É nessa libertação preliminar que se resumem as provas iniciáticas a que é submetido o discípulo. Assim, o discípulo sozinho, tendo apenas por apoio o Poder Espiritual da Tradição a que se filiou, deve cortar, um por um, todos os laços que o prendam à Egrégora Negra.
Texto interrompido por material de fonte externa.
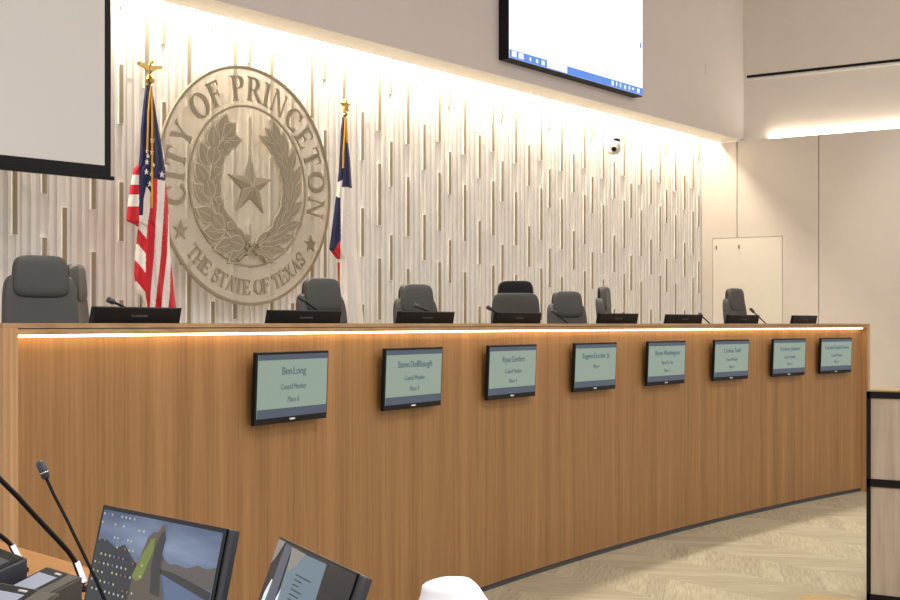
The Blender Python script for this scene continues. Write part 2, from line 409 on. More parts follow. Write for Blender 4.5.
# monitors on the dais worktop, seen from behind
mon_px = [(88, 178.5), (265, 338), (395, 452), (489, 542), (594.5, 635), (664, 698), (723.5, 756.5), (787, 816)]
for i, (a, b) in enumerate(mon_px):
    dd = -.45; ph = phi_at((a+b)/2 - (1.5 if i < 4 else .5), dd); tw = [0, -.08, -.03, 0, 0, 0, .04, .13][i]
    ua = arc(phi_at(a, dd), dd); ub = arc(phi_at(b, dd), dd); w = .60
    d = thing('desk_monitor', 'black monitor back rising over the dais top, %s of the eight' % seat_lab[i], 'monitor', (*arc(ph, dd), DESK_Z), -ph + tw, 'desk monitors behind the dais top')
    q = MB(); h0 = .02; h1 = [.293, .291, .295, .298, .30, .298, .30, .30][i]
    lean = .05
    vs = [(-w/2, 0, h0), (w/2, 0, h0), (w/2, -lean, h1), (-w/2, -lean, h1), (-w/2, .035, h0), (w/2, .035, h0), (w/2, -lean+.028, h1), (-w/2, -lean+.028, h1)]
    q.add(vs, [(0,1,2,3),(4,7,6,5),(0,4,5,1),(3,2,6,7),(0,3,7,4),(1,5,6,2)]); q.build('housing', M['black'], d, bevel=.003)
    q = MB(); q.add([(-w/2+.012, .037, .035), (w/2-.012, .037, .035), (w/2-.012, -lean+.031, h1-.012), (-w/2+.012, -lean+.031, h1-.012)], [(0,1,2,3)]); q.build('screen', M['black_gloss'], d)
    q = MB(); q.box(-.11, -.09, 0, .11, .10, .02); q.build('stand', M['charcoal'], d, bevel=.004)
    q = MB(); q.box(-w/2 + .002, -lean - .001, h1 - .004, w/2 - .002, -lean + .027, h1 + .001); q.build('top_rim', M['charcoal'], d)
    o = text('PLANAR', .024, M['logo_grey'], d, (0, -lean + .0065, h1 - .036), 'maker_mark', .11, .0005)

# gooseneck microphones on the worktop
tips = [((107, 299), (128, 309)), ((298, 296), (318, 311)), ((414, 305), (430, 312)), ((487, 306.5), (499, 315)), ((551.5, 310), (565, 321)), ((623, 313.5), (627, 319)), ((699, 313.5), (707, 321)), ((750, 308.5), (762, 320))]
mic_lab = ['thin black gooseneck microphone above the leftmost dais monitor', 'black gooseneck microphone in front of the grey chair beside the seal',
           'black gooseneck microphone in front of the chair third along the dais', 'black gooseneck microphone at left of the chair turned to the wall',
           'slim gooseneck microphone crossing the grey chair fourth along the dais', 'barely showing microphone above the monitor by the side-turned chair',
           'small gooseneck microphone just left of the last chair on the right', 'gooseneck microphone between the last chair and the rightmost dais monitor']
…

Podemos agora compreender porque os Iniciados não podem de modo algum interferir nessa luta de vida ou morte em que o discípulo se empenha. Com o choque que ele estabelece com o Guardião do Umbral, todas as más qualidades afloram ao campo do discípulo, do mesmo modo que o contato com a Torrente Espiritual faz desabrochar as sementes do Bem que nele porventura existam, de forma a despertar na sua alma as duas tendências que se defrontam e se degladiam, até que uma delas sucumba para sempre.

Por isso, disse Kut-Humi: “O discípulo deverá, unicamente entregue aos seus próprios esforços, escolher o Caminho da Direita ou da Esquerda, fazendo-se por si só um Adepto da Boa Lei ou um Mago Negro, dependendo exclusivamente de si próprio a escolha do Caminho”.